A fashionable art gallery was at the centre of child pornography investigation yesterday after displaying a photograph of a naked 12-year-old girl.

The picture by the renowned Swiss artist Annelies Strba – depicting her daughter Sonja in the bath – is hanging at the Rhodes+Mann gallery in Shoreditch, east London, and Scotland Yard said the gallery director, Fred Mann, faced possible criminal charges under the Obscene Publications Act.

Officers interviewed Mr Mann yesterday and took away a copy of the photograph from the gallery after a woman complained the image was "paedophiliac and offensive".

Mr Mann, 31, said: "Annelies Strba is a very famous and eminent international artist whose work has appeared in countless galleries. Her work does contain photographs of children and some are naked but they are certainly not pornographic.

"When we were putting this exhibition together, the last thing that occurred to us was there would be any kind of scandal."

The photograph, which has been displayed in galleries across Europe, is part of the Over Time exhibition featuring three female photographers – Strba, Amy Steiner and Melanie Manchot.

The picture of Sonja, taken in 1985, is part of a larger collection of photographs of family members, which also include the artist's two other children and four-year-old grandson.

"The police said if they decide I am in possession of something pornographic or illegal, they are going to arrest me," Mr Mann added.

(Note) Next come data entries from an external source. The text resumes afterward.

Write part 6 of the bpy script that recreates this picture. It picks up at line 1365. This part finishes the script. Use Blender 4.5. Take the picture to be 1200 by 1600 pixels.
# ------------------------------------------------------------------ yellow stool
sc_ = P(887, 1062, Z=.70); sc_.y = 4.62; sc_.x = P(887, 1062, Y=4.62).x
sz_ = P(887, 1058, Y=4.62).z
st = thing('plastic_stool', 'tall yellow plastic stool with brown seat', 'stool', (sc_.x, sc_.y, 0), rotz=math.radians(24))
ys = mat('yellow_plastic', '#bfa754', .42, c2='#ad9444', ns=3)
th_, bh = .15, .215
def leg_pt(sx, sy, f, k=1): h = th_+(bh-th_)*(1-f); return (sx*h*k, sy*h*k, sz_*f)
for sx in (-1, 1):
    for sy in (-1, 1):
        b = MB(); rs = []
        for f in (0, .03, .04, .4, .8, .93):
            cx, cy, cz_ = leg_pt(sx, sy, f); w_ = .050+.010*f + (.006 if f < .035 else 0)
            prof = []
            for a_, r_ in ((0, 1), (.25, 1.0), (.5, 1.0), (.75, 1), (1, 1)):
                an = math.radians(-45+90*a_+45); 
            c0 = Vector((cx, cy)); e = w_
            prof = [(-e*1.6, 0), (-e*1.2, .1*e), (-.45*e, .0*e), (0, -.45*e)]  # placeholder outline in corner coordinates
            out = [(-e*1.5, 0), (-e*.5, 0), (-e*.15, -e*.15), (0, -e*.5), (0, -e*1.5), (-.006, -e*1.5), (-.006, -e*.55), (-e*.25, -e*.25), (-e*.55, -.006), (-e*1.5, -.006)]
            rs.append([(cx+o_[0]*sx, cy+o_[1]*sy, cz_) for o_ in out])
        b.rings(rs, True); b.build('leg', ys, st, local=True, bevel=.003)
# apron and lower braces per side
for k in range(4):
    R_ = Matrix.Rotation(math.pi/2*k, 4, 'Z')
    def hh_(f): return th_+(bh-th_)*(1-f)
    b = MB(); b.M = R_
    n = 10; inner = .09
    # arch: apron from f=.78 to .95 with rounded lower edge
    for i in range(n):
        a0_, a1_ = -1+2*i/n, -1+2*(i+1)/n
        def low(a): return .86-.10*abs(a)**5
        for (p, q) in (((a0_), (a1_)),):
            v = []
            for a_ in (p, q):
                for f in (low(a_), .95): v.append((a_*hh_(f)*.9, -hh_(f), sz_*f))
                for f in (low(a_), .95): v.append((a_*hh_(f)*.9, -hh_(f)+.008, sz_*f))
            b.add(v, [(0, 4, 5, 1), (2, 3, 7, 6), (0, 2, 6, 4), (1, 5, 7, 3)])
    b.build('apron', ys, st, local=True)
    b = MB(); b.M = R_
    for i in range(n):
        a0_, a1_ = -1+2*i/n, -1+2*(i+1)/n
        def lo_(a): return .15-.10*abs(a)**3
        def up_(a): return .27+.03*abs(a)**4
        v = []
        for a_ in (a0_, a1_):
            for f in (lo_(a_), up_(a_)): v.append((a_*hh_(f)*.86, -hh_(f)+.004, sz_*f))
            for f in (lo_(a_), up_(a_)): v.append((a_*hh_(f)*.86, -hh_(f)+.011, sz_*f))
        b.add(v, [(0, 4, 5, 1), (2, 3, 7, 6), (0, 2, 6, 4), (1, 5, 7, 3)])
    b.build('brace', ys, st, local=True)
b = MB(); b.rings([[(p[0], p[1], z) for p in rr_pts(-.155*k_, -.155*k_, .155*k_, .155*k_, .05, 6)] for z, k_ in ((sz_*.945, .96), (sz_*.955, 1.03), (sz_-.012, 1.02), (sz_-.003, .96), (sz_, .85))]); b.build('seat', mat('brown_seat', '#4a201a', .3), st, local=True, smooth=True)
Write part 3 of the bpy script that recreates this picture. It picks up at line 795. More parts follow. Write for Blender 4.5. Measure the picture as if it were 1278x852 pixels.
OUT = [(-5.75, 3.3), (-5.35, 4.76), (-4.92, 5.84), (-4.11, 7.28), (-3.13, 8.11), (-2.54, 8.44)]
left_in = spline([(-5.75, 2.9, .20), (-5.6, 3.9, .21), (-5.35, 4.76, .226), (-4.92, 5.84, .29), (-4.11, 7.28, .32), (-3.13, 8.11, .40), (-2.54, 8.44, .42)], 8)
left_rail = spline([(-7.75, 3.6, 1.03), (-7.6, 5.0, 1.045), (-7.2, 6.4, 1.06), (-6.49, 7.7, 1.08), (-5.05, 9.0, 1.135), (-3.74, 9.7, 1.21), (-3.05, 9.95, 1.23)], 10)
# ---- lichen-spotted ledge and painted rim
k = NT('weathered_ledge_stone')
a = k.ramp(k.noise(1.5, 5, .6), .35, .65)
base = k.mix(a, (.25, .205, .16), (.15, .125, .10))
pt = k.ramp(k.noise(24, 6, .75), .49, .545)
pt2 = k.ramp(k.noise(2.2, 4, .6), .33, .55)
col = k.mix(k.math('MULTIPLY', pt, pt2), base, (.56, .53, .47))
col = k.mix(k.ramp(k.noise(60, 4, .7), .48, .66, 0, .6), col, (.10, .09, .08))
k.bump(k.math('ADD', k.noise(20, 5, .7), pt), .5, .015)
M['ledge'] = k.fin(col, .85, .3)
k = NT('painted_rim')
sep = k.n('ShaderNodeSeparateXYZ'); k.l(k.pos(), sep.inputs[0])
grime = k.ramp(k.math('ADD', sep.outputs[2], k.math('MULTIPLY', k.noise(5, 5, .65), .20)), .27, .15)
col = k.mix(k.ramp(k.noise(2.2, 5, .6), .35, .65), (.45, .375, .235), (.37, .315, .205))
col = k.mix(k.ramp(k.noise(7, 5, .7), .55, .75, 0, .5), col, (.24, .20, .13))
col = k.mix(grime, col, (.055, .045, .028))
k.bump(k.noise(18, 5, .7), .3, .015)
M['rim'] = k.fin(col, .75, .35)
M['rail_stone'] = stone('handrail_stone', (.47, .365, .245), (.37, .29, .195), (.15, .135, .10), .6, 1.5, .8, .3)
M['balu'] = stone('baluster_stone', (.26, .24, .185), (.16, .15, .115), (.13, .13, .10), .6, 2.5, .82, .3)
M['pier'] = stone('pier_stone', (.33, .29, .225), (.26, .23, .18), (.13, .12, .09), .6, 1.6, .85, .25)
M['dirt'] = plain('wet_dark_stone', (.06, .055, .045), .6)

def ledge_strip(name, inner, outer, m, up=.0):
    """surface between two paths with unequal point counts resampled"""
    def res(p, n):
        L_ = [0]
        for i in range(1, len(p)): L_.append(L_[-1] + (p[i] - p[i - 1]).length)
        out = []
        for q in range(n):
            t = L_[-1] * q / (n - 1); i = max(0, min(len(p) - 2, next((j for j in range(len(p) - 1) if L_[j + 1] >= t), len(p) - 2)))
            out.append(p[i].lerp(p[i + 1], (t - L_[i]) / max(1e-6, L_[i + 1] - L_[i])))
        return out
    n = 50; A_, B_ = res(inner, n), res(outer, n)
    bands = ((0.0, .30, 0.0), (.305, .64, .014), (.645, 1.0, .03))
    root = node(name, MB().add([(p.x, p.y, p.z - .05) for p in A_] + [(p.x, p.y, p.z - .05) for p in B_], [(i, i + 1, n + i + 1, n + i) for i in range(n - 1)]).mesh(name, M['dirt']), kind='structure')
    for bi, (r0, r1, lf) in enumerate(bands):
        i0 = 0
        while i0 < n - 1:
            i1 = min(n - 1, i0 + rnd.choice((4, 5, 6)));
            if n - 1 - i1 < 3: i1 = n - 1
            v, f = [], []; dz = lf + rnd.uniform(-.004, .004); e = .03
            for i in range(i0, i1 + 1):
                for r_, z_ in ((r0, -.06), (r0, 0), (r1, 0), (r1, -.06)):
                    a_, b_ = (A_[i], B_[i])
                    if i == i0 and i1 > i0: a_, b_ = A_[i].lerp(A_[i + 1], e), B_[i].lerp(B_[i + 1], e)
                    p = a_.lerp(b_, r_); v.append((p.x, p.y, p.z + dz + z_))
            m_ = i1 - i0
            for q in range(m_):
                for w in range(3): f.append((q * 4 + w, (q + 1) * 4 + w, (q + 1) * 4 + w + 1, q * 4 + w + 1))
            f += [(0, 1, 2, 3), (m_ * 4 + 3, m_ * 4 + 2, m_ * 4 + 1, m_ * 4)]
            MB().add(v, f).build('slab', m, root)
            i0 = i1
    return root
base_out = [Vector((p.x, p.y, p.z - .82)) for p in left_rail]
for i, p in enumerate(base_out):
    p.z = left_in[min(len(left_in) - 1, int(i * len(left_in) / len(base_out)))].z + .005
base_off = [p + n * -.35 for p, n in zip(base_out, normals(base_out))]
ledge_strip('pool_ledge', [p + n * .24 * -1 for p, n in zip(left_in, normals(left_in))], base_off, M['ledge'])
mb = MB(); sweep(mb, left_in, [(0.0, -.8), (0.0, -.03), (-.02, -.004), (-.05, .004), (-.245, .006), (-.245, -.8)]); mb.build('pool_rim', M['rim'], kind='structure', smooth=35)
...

"They asked me if I would be prepared to take it down but I said no because I feel they are exercising censorship where it isn't needed – although if they decide to take action against me I'm not going to have much choice. It is quite upsetting. We are an art gallery and suddenly we are being associated with paedophilia."

Scotland Yard said officers would be consulting the Crown Prosecution Service. "Police have taken copies of the photograph and are seeking advice as to whether it contravenes the Obscene Publications Act," a spokeswoman said.

Detectives were called in after a woman contacted a local newspaper to say that her young son had been upset after spotting the picture while waiting for a bus outside. The newspaper approached police.

* Education officials were forced to climb down yesterday over guidelines that in effect banned parents from photographing their children's school activities. Edinburgh City Council was criticised and threatened with legal action by irate parents, after it advised that photographing or filming sporting events and nativity plays should be prohibited unless all parents agreed.